Rob Skelly

 Born in Northern Ireland during a time of internal conflict, Rob’s parents moved to Canada just ahead of his fifth birthday. He grew up in southern Ontario’s golden horseshoe area ahead of immigrating to New Zealand in 1968 to attend Massey University and study Zoology. Upon completion of his bachelor’s degree Rob launched for South Africa where he found a home in a tent, in the Kalahari Desert, working as a geologist field assistant.

Rob Skelly

Advancing his career in Zoology would eventually lead to employment as a teacher. Teaching would to be a “shirt and tie” type job that Rob wasn’t particularly interested in so he returned to Canada and welded for two years while advancing his cause in aviation by taking helicopter training at Canadore College. Rob graduated in 1977, and after a short stint as a crop sprayer in Ontario, he moved to British Columbia and found work with Transwest Helicopters. Initially he was based in Atlin, moving geology and prospect crews, while flying a piston powered Bell 47G3B1. It was an easy fit for Rob as he had proven skills in living and working out of tent in the desert!

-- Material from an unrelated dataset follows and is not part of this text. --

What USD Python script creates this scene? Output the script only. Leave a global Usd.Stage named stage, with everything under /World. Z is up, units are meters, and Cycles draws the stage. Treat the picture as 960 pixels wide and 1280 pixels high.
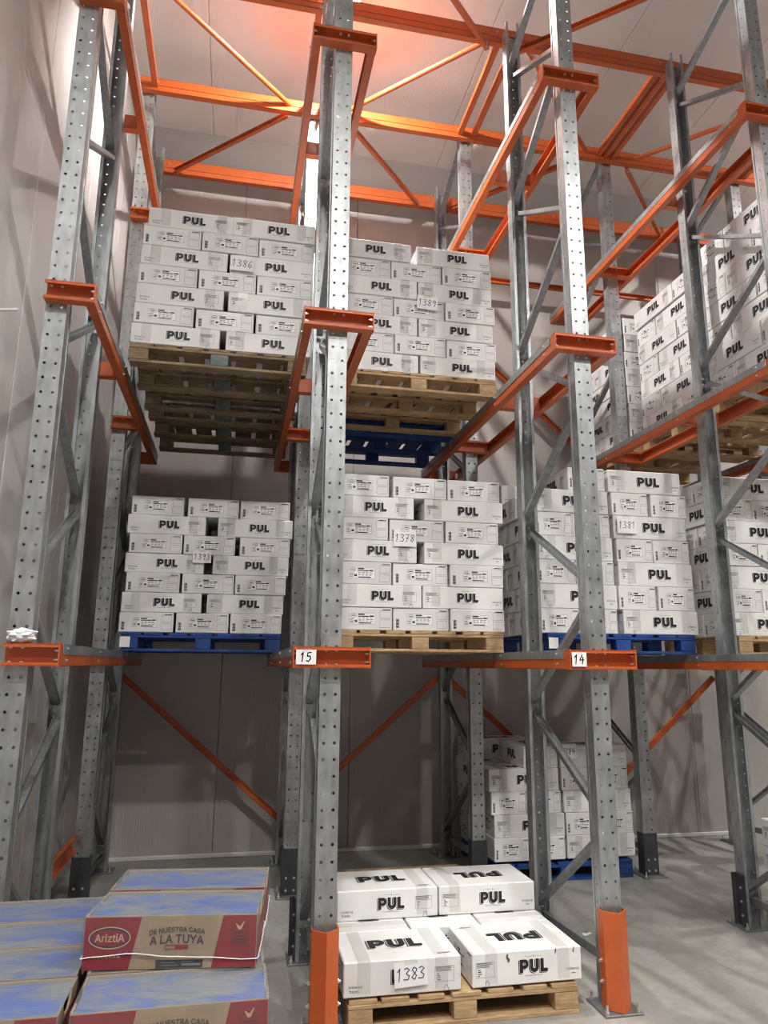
import math, random
import numpy as np, trimesh, usdkit, meshkit
from pxr import Usd, UsdGeom, UsdLux, UsdShade, Sdf, Gf, Vt
from shapely.geometry import Polygon, LineString, Point, box as sbox
from shapely.ops import unary_union
from shapely import affinity

stage = Usd.Stage.CreateInMemory()
UsdGeom.SetStageUpAxis(stage, UsdGeom.Tokens.z)
UsdGeom.SetStageMetersPerUnit(stage, 1.0)
UsdGeom.Xform.Define(stage, '/World')
RND = random.Random(7)

# ------------------------------------------------------------------ camera, exposure, lamps
CAM = np.array([-0.4542, -3.507, 1.5879]); YAW, PITCH, ROLL, FPX = 0.1999, 0.2103, 0.0069, 896.52
EXPOSURE = 0.85
LAMPS = [  # x, y, z, power factor of the round high-bay lamps
    (0.14, 1.10, 6.62, 1.0),
    (5.90, 1.10, 6.62, 1.0),
    (-0.60, -3.60, 6.62, 1.0),
    (3.20, -3.60, 6.62, 1.0),
    (7.00, -3.60, 6.62, 1.0),
    (1.30, -5.40, 6.62, 1.0),
]
AISLE_STRENGTH, RACK_STRENGTH = 600.0, 1600.0
LAMP_COLOR = (1.0, 0.965, 0.92)
cy_, sy_, cp_, sp_ = math.cos(YAW), math.sin(YAW), math.cos(PITCH), math.sin(PITCH)
F_ = np.array([sy_ * cp_, cy_ * cp_, sp_]); R_ = np.array([cy_, -sy_, 0.0]); U_ = np.cross(R_, F_)
R2 = R_ * math.cos(ROLL) + U_ * math.sin(ROLL); U2 = -R_ * math.sin(ROLL) + U_ * math.cos(ROLL)
cam = UsdGeom.Camera.Define(stage, '/World/camera')
M = Gf.Matrix4d(*[float(x) for row in ((*R2, 0), (*U2, 0), (*(-F_), 0), (*CAM, 1)) for x in row])
cam.AddTransformOp().Set(M)
cam.CreateHorizontalApertureAttr(36.0); cam.CreateVerticalApertureAttr(48.0)
cam.CreateFocalLengthAttr(FPX / 960 * 36.0); cam.CreateClippingRangeAttr(Gf.Vec2f(0.05, 100))
cam.CreateExposureAttr(EXPOSURE)
dome = UsdLux.DomeLight.Define(stage, '/World/dome_light')
dome.CreateIntensityAttr(0.0)

# ------------------------------------------------------------------ rack dimensions (metres)
W = 1.40                      # spacing of the rack lines
ROWS = (0.0, 0.905, 1.983, 2.888)   # outer faces of the four posts of a line
Z = (1.671, 3.420, 5.190)     # top of the rails at the three levels
HB, WB, HT = 0.098, 0.183, 6.43
YW, XW, ZC = 3.14, -1.66, 6.76
LINES = (-1, 0, 1, 2, 3)
LNAME = {-1: 'leftmost', 0: 'second', 1: 'third', 2: 'fourth', 3: 'fifth'}
VNAME = ('lower', 'middle', 'top')

# ------------------------------------------------------------------ helpers
_count = {}
def free(path):
    n = _count.get(path, 0); _count[path] = n + 1
    return path if n == 0 else f'{path}_{n:03d}'
def tag(prim, label=None, cat=None, group=None, kind=None):
    for k, v in (('label', label), ('category', cat), ('group', group), ('kind', kind)):
        if v: prim.SetCustomDataByKey(k, v)
    return prim
def xf(x, loc, rz=0.0, rx=0.0, scale=None):
    x.AddTranslateOp().Set(Gf.Vec3d(*map(float, loc)))
    if rz: x.AddRotateZOp().Set(float(rz))
    if rx: x.AddRotateXOp().Set(float(rx))
    if scale: x.AddScaleOp().Set(Gf.Vec3f(*map(float, scale)))
def thing(name, label, cat, loc=(0, 0, 0), rz=0.0, group=None, kind=None):
    x = UsdGeom.Xform.Define(stage, free('/World/' + name)); xf(x, loc, rz)
    return tag(x.GetPrim(), label, cat, group or GROUPS.get(name), kind)
def part(name, mesh, mat, parent, smooth=False, label=None):
    base = parent if isinstance(parent, str) else str(parent.GetPath())
    m = usdkit.mesh(stage, free(base + '/' + name), mesh, mat, smooth=smooth)
    if label: tag(m.GetPrim(), label)
    if name in ('fine_print', 'pale_print', 'strip_text', 'stain'): tag(m.GetPrim(), kind='stuff')   # specks of print too small to pick apart
    return m.GetPrim()
def single(name, mesh, mat, label, cat, smooth=False, group=None, kind=None):
    m = usdkit.mesh(stage, free('/World/' + name), mesh, mat, smooth=smooth)
    return tag(m.GetPrim(), label, cat, group or GROUPS.get(name), kind)
GROUPS = {'upright_frame': 'upright frames of the rack', 'rail_bracket': 'orange rail brackets', 'pallet_rail': 'orange pallet rails', 'pallet': 'wooden pallets', 'carton': 'white cartons', 'film_tray': 'film-wrapped trays', 'number_sheet': 'paper number sheets', 'plan_brace': 'orange braces under the ceiling', 'plan_strut': 'orange struts under the ceiling', 'rear_brace': 'orange braces along the back wall', 'top_beam': 'orange top beams', 'ceiling_lamp': 'round ceiling lamps', 'ceiling_disc': 'small ceiling discs', 'pallet_sticker': 'square pallet stickers'}
def copy(name, proto, label, cat, loc, rz=0.0, group=None, rx=0.0, scale=None):
    x = UsdGeom.Xform.Define(stage, free('/World/' + name)); xf(x, loc, rz, rx, scale)
    if len(label.split()) > 16: print('LONG', len(label.split()), label)
    p = x.GetPrim(); p.GetReferences().AddInternalReference(proto); p.SetInstanceable(True)
    return tag(p, label, cat, group or GROUPS.get(name))
stage.CreateClassPrim('/World/kinds')
def kind_of(name):
    UsdGeom.Xform.Define(stage, '/World/kinds/' + name)
    return '/World/kinds/' + name
cat_ = lambda ms: trimesh.util.concatenate(ms)
def bx(x0, x1, y0, y1, z0, z1):
    m = trimesh.creation.box(extents=(abs(x1 - x0), abs(y1 - y0), abs(z1 - z0)))
    m.apply_translation(((x0 + x1) / 2, (y0 + y1) / 2, (z0 + z1) / 2)); return m
def cbx(x0, x1, y0, y1, z0, z1, c=0.003):
    h = np.array([abs(x1 - x0), abs(y1 - y0), abs(z1 - z0)]) / 2; pts = []
    for sx in (-1, 1):
        for sy in (-1, 1):
            for sz in (-1, 1):
                s = np.array([sx, sy, sz])
                for k in range(3):
                    q = h - c; q[k] = h[k]; pts.append(s * q)
    m = trimesh.convex.convex_hull(np.array(pts))
    m.apply_translation(((x0 + x1) / 2, (y0 + y1) / 2, (z0 + z1) / 2)); return m
def bar(a, b, w, h, up=(1, 0, 0)):
    """A straight bar from a to b, w wide along `up`, h across."""
    a, b = np.array(a, float), np.array(b, float); d = b - a; L = np.linalg.norm(d); d /= L
    u = np.array(up, float); u -= d * u.dot(d); u /= np.linalg.norm(u); v = np.cross(d, u)
    m = trimesh.creation.box(extents=(L, w, h)); T = np.eye(4); T[:3, 0], T[:3, 1], T[:3, 2], T[:3, 3] = d, u, v, (a + b) / 2
    m.apply_transform(T); return m
def channel_bar(a, b, w, h, t=0.003, up=(1, 0, 0)):
    """A cold-formed C section from a to b: web of width w along `up`, two flanges of depth h."""
    a, b = np.array(a, float), np.array(b, float); d = b - a; d /= np.linalg.norm(d)
    u = np.array(up, float); u -= d * u.dot(d); u /= np.linalg.norm(u); v = np.cross(d, u)
    return cat_([bar(a, b, w, t, up), bar(a + u * (w / 2 - t / 2) + v * h / 2, b + u * (w / 2 - t / 2) + v * h / 2, t, h, up), bar(a - u * (w / 2 - t / 2) + v * h / 2, b - u * (w / 2 - t / 2) + v * h / 2, t, h, up)])
def tube(a, b, r, n=10):
    return trimesh.creation.cylinder(radius=r, segment=[a, b], sections=n)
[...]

By 1979 Rob had advanced onto the turbine powered Hughes 500 and gravitated southward finding work with the Geological Survey of Canada contract flying in the Knight Inlet and Mount Waddington areas. By the end of that year he had found a home in the mystic mountains of Bella Coola still working for Transwest doing utility work and fire fighting in the summers. Rob became base manager for Transwest in 1982 then moved over to base managing for Vancouver Island Helicopters (VIH) in 1985.  He found warm comfort in his base management role advancing VIH’s interests in the land of the Norwegians and Nuwalk peoples until 2001 when West Coast Helicopters came knocking on his door. At that point in time, VIH had already started to reduce its involvement in this geographic area just as West Coast Helicopters was increasing theirs. It was a perfect fit for Rob to slide over to us and become a relief pilot for the base manager, Richard Lapointe .

Rob stayed in Bella Coola flying the B206, the AStar and the MD500 for West Coast Helicopters until his retirement in 2012. He decided that after 35 years of rewarding work in the demanding helicopter business it was time to pull away and pursue other adventures. Approximately nine years earlier Rob looked into building his own sailboat after the unfortunate passing of his daughter and decided to do just that. From 2003 through to 2016 he found the plans, acquired the materials (often in somewhat conspicuous means and ways), used his welding, hydraulic, mechanical, electrical and carpentry skills to build the beautiful 42 foot sailcraft shown below. Rob named his boat after his late daughter, Pauline Claire, and successfully launched the sailboat in the chilly waters off Bella Coola in front of cheering friends and family in May 2016.

Pauline Claire

If you see Rob safely tucked alongside or at anchor, he may very well be telling stories such as the one about a  grizzly bear awakening from a drug induced slumber only to find himself in a net under slung from a helicopter with Mr. Skelly at the stick. Or a fire he worked for five days of revenue which, initially, lite off from stray signal flare fired in a frenzy by a startled forestry crew toward an approaching bear!

To Rob, after giving much to this company over the years, we honestly and warmly wish for you  “fine winds” and “friendly waters” in all aspects of your new life on board your beautiful sailing vessel “Pauline Claire”!